++++ DATASET SECTION ++++
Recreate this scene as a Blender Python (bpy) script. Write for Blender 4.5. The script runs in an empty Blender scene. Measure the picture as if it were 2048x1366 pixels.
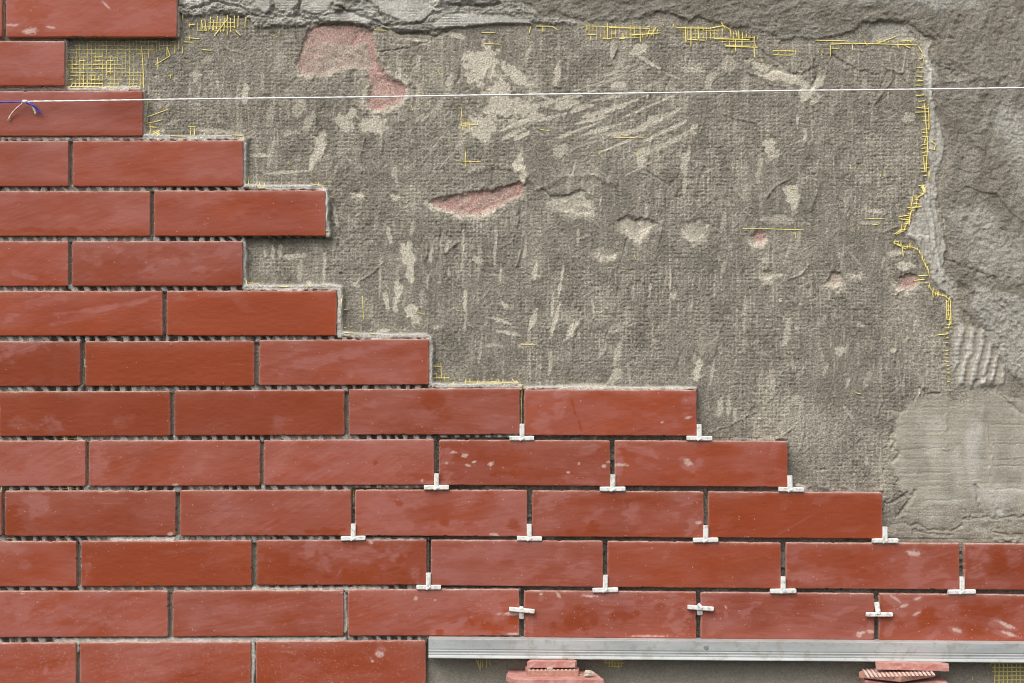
import bpy, bmesh, math, random
import numpy as np
from mathutils import Vector

# ------------------------------------------------------------------ camera, world, light
S = 0.0007            # metres for one photograph pixel on the tile faces
CX, CY, D = 1024.0, 683.0, 2.4
sc = bpy.context.scene
C = sc.collection
cam_d = bpy.data.cameras.new('camera')
cam = bpy.data.objects.new('camera', cam_d)
C.objects.link(cam)
CAMX, CAMZ = CX * S, (1366 - CY) * S
cam.location = (CAMX, -D, CAMZ)
cam.rotation_euler = (math.radians(90), 0, 0)
cam_d.sensor_width = 36
cam_d.lens = 36 * D / (2048 * S)
cam_d.clip_start, cam_d.clip_end = 0.05, 500
sc.camera = cam

SUN_EL, SUN_AZ = math.radians(52), math.radians(212)   # azimuth from +Y towards +X: high, in front of the wall, a little left
world = bpy.data.worlds.new('World')
sc.world = world
world.use_nodes = True
wn = world.node_tree
bg = wn.nodes['Background']
sky = wn.nodes.new('ShaderNodeTexSky')
sky.sky_type = 'NISHITA'
sky.sun_disc = False
sky.sun_elevation = SUN_EL
sky.sun_rotation = SUN_AZ
sky.dust_density = 4.0
sky.air_density = 1.0
hs = wn.nodes.new('ShaderNodeHueSaturation')       # cloud cover greys the sky
hs.inputs['Saturation'].default_value = 0.22
wn.links.new(sky.outputs[0], hs.inputs['Color'])
wn.links.new(hs.outputs[0], bg.inputs['Color'])
bg.inputs['Strength'].default_value = 0.135
sun_d = bpy.data.lights.new('sun', 'SUN')
sun_d.energy = 1.35
sun_d.angle = math.radians(48)
sun_d.color = (1.0, 0.965, 0.91)
sun = bpy.data.objects.new('sun', sun_d)
C.objects.link(sun)
sv = Vector((math.sin(SUN_AZ) * math.cos(SUN_EL), math.cos(SUN_AZ) * math.cos(SUN_EL), math.sin(SUN_EL)))
sun.rotation_euler = sv.to_track_quat('Z', 'Y').to_euler()
sc.view_settings.view_transform = 'Standard'
sc.view_settings.look = 'None'
sc.view_settings.gamma = 1
sc.view_settings.exposure = 0.5
sc.cycles.max_bounces = 6
sc.cycles.filter_width = 1.0

rnd = random.Random(7)

# ------------------------------------------------------------------ helpers
def P(px, py, h=0.0):
    """point that stands h pixels in front of the tile faces and is seen at (px, py)"""
    k = (D - h * S) / D
    return Vector((CAMX + (px - CX) * S * k, -h * S, CAMZ - (py - CY) * S * k))

def tag(o, label=None, cat=None, group=None, kind=None):
    if label: o['label'] = label
    if cat: o['category'] = cat
    if group: o['group'] = group
    if kind: o['kind'] = kind
    return o

def link_mesh(name, me, parent=None, mat=None, loc=None):
    o = bpy.data.objects.new(name, me)
    C.objects.link(o)
    if mat: me.materials.append(mat)
    if parent: o.parent = parent
    if loc is not None: o.location = loc
    return o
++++
WHAT YOU ARE ASKED TO DO:
Your task is to reproduce exactly the lines from the start of the data above through the line containing "sc.camera = cam", leaving every picture out.

COMPLETE RESPONSE:
Recreate this scene as a Blender Python (bpy) script. Write for Blender 4.5. The script runs in an empty Blender scene. Measure the picture as if it were 2048x1366 pixels.
import bpy, bmesh, math, random
import numpy as np
from mathutils import Vector

# ------------------------------------------------------------------ camera, world, light
S = 0.0007            # metres for one photograph pixel on the tile faces
CX, CY, D = 1024.0, 683.0, 2.4
sc = bpy.context.scene
C = sc.collection
cam_d = bpy.data.cameras.new('camera')
cam = bpy.data.objects.new('camera', cam_d)
C.objects.link(cam)
CAMX, CAMZ = CX * S, (1366 - CY) * S
cam.location = (CAMX, -D, CAMZ)
cam.rotation_euler = (math.radians(90), 0, 0)
cam_d.sensor_width = 36
cam_d.lens = 36 * D / (2048 * S)
cam_d.clip_start, cam_d.clip_end = 0.05, 500
sc.camera = cam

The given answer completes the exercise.